En Todos los nombres, José Saramago escribe: “… lo que da verdadero sentido al encuentro es la búsqueda y que es preciso andar mucho para alcanzar lo que está cerca”.
Desde tiempos inmemoriales los hombres han buscado, literalmente, por cielo, tierra y mar, el sentido, el componente trascendente de la vida. Infelizmente, en esta misión humana, los descalabros eclipsan las proezas dignas de evocación. Pero entiéndase esto último en términos estrictamente cuantitativos. Pues visto a través de una óptica cualitativa, imperiosamente nos sentimos conmovidos por el ingenio, la voluntad e imaginación cultivados en los grandes designios humanos
En el antiguo Egipto, los habitantes de las diversas aldeas confederadas consideraban que las relaciones humanas debían explicarse en función de la unión, presumiblemente orgánica, entre el hombre, la Tierra y los cielos. El cosmos poseía un papel central en la vida de estos pueblos. El sol era el rey. La construcción de elevadas pirámides tenía por objeto tender un puente entre el reino terrenal y el reino celestial. Los griegos llegaron a especular que estos templos egipcios (La Gran Pirámide de Keops) simbolizaban cordones umbilicales que unían la Tierra con el cielo: paradigma de lo mitológico como búsqueda.
Los antiguos griegos debieron buscar profusamente para encontrarse con la polis. La cosmovisión de los griegos ponía acento en la integración política-cosmopolita de los hombres en una ciudad-estado. Una suerte de microcosmos en el que cada hombre le sería asignado su función social con base en su destreza, espíritu y cualidades innatas, priorizando la armonía entre clases. Para la filosofía helénica, lo más importante en el hombre era la justicia, cuya procuración correspondía al Estado. En Grecia, el sentido de la vida se descubría en las ideas –la Idea, o bien, el Ideal– de justicia, gobierno ciudadano, democracia.
Más tarde vino la redención del hombre por la muerte y resurrección de Dios, y la creencia en una vida repleta de sacrificios prescritos como boleto de entrada al cielo, ambas figuras del cristianismo. Aquí también, como en los egipcios, el reino celestial interviene, en el imaginario colectivo, a la manera de una farola que ilumina el camino, traza la senda y confiere sentido a la existencia.
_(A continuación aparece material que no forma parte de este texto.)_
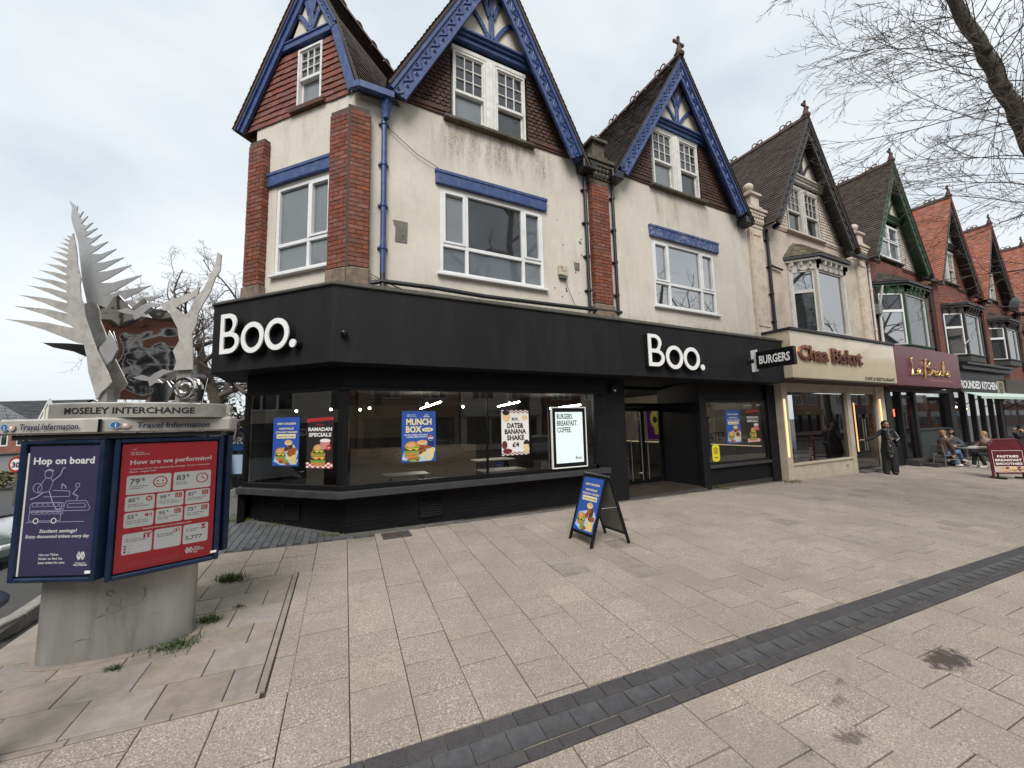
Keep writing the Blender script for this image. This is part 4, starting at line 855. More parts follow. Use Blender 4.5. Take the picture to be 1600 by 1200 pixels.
mb = MB(); mb.prism([(-1.2, 8.36), (-1.1, 8.42), (-1.1, 9.9), (-1.2, 9.9)], -.2, .66, BLACKW); mb.build('side_stallriser', B)
# doorway, right window
def bbox(name, x0, x1, y0, y1, z0, z1, m, bev=.005): mb = MB(); mb.box(x0, x1, y0, y1, z0, z1, m); return mb.build(name, B, bevel=bev)
bbox('door_pilaster', 5.723, 6.39, 6.86, 7.3, -.25, 2.688, BLACK); bbox('recess_wall', 6.2, 6.39, 7.302, 8.3, -.25, 2.688, BLACK)
bbox('door_pilaster', 8.95, 9.20, 6.86, 6.98, -.25, 2.688, BLACK); bbox('recess_wall', 8.985, 9.12, 6.982, 8.3, -.25, 2.688, BLACK)
bbox('recess_wall', 6.392, 7.45, 8.16, 8.3, -.25, 2.688, BLACK); bbox('door_head', 7.452, 8.983, 8.17, 8.27, 2.10, 2.20, BLKFRAME); bbox('door_head', 7.452, 8.983, 8.17, 8.27, 2.58, 2.688, BLKFRAME)
DSTEP = mat('dark_threshold_tile', (.05, .048, .046), (.034, .033, .032), rough=.6, scale=5, dirt=(.10, .095, .085, .5), dscale=2); mb = MB(); mb.prism([(6.35, 6.84), (9.0, 6.84), (9.0, 8.4), (6.35, 8.4)], -.25, lambda p: -.045+.012*(p[1]-7), DSTEP); mb.build('threshold', B, bevel=.006)
mb = MB(); mb.quad((7.5, 8.22, 2.2), (8.98, 8.22, 2.2), (8.98, 8.22, 2.58), (7.5, 8.22, 2.58), GLASS); mb.build('fanlight', B)
CHROME = mat('brushed_bar', (.55, .54, .52), rough=.28, metal=.9)
for x0, x1, hx in ((7.46, 8.21, 8.10), (8.225, 8.98, 8.33)):
    mb = MB(); mb.box(x0, x0+.085, 8.19, 8.25, -.03, 2.09, BLKFRAME); mb.box(x1-.085, x1, 8.19, 8.25, -.03, 2.09, BLKFRAME); mb.box(x0+.085, x1-.085, 8.19, 8.25, -.03, .12, BLKFRAME); mb.box(x0+.085, x1-.085, 8.19, 8.25, 1.98, 2.09, BLKFRAME); d = mb.build('door', B, bevel=.004)
    mb = MB(); mb.quad((x0+.08, 8.222, .11), (x1-.08, 8.222, .11), (x1-.08, 8.222, 1.99), (x0+.08, 8.222, 1.99), GLASS); mb.build('door_pane', d)
    mb = MB(); mb.tube([(hx, 8.13, .08), (hx, 8.13, 1.95)], .016, CHROME, 8)
    for z in (.25, 1.75): mb.tube([(hx, 8.13, z), (hx, 8.20, z)], .011, CHROME, 6)
    mb.build('door_handle', d, smooth=True)
mb = MB(); mb.tube([(7.72, 8.13, .08), (7.72, 8.13, 1.95)], .014, CHROME, 8); mb.build('door_bar', B, smooth=True)
bbox('frieze_panel', 9.203, 11.9, 6.94, 7.05, 2.22, 2.688, BLACK); bbox('window_sill', 9.203, 11.88, 6.84, 7.05, .42, .50, SILLM); bbox('stallriser', 9.203, 11.9, 6.93, 7.08, -.35, .418, BLACKW)
for x0, x1 in ((9.203, 9.26), (11.84, 11.9)): bbox('window_post', x0, x1, 6.90, 6.99, .502, 2.218, BLKFRAME)
bbox('window_rail', 9.262, 11.838, 6.90, 6.99, .502, .56, BLKFRAME); bbox('window_rail', 9.262, 11.838, 6.90, 6.99, 2.16, 2.218, BLKFRAME); pane(FF, 9.25, 11.85, -.085, .55, 2.17, 'shop_window')
bbox('end_pilaster', 11.93, 12.33, 6.86, 7.1, -.4, 2.688, BLACK)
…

El siglo XX fue testigo de un mesianismo terrenal. Los hombres oprimidos creían que la historia estaba de su lado. Creían ciegamente que el camino a seguir era la revolución política, la conquista del poder. La implacable razón de Estado daba sentido a las acciones del hombre, que quería adueñarse de su destino, haciendo del destino su dueño (determinismo).
Cierto es que hemos andado mucho, que el hombre no renuncia a la búsqueda, que hemos recuperado la voluntad que la modernidad pretendió arrebatarnos. En el campamento de OWS (Ocupa Wall Street), una mujer declara a un reportero, que lo importante de la movilización global es el encuentro con el otro, “sencillamente darle la mano al prójimo”. Para los ocupas e indignados, la unión del cosmos con el reino terrenal, se cristaliza en la unión del hombre con el hombre. Tiene razón Saramago: “es preciso andar mucho para alcanzar lo que está cerca”.
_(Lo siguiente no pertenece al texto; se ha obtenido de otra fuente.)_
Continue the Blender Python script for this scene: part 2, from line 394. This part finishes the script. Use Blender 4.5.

Y no obstante la reiterada crítica a los nuevos movimientos respecto a que carecen de una agenda programática precisa, cabe advertir que exactamente allí reside su carácter trascendente, mesiánico, cosmogónico. No quieren fórmulas preestablecidas: han de descubrir el sendero al andar. Intuyen que “lo que da verdadero sentido al encuentro es la búsqueda”.
Ocupas e indignados, movimientos marcadamente urbanos que enarbolan una serie de valores que igualmente reivindican sus homólogos rurales en las comunidades autónomas en Chiapas (soberanía, autosuficiencia, dignidad, ética con vocación anti-poder, justicia, libertad sin adjetivos accesorios), han conquistado lo que pocos levantamientos han conseguido incluso en un plazo de operación más largo: a saber, la vertiginosa ruina ideológica de un sistema de opresión, y la inauguración, si bien aún microcósmica, de una ética sin velos mitológicos, divinos o doctrinarios.
Su existencia es un triunfo imperecedero de la ética. La senda que trazan está más allá de la victoria o la derrota política (clásica disyuntiva alienante). La “búsqueda” de estos movimientos supone un revés categórico a la podredumbre del proceso civilizatorio. La suya es una conquista de la humanidad.
En Vuelta a El laberinto de la soledad, Octavio Paz reitera: “No hay sentido: hay búsqueda de sentido”.
El mundo se acerca con paso firme al encuentro.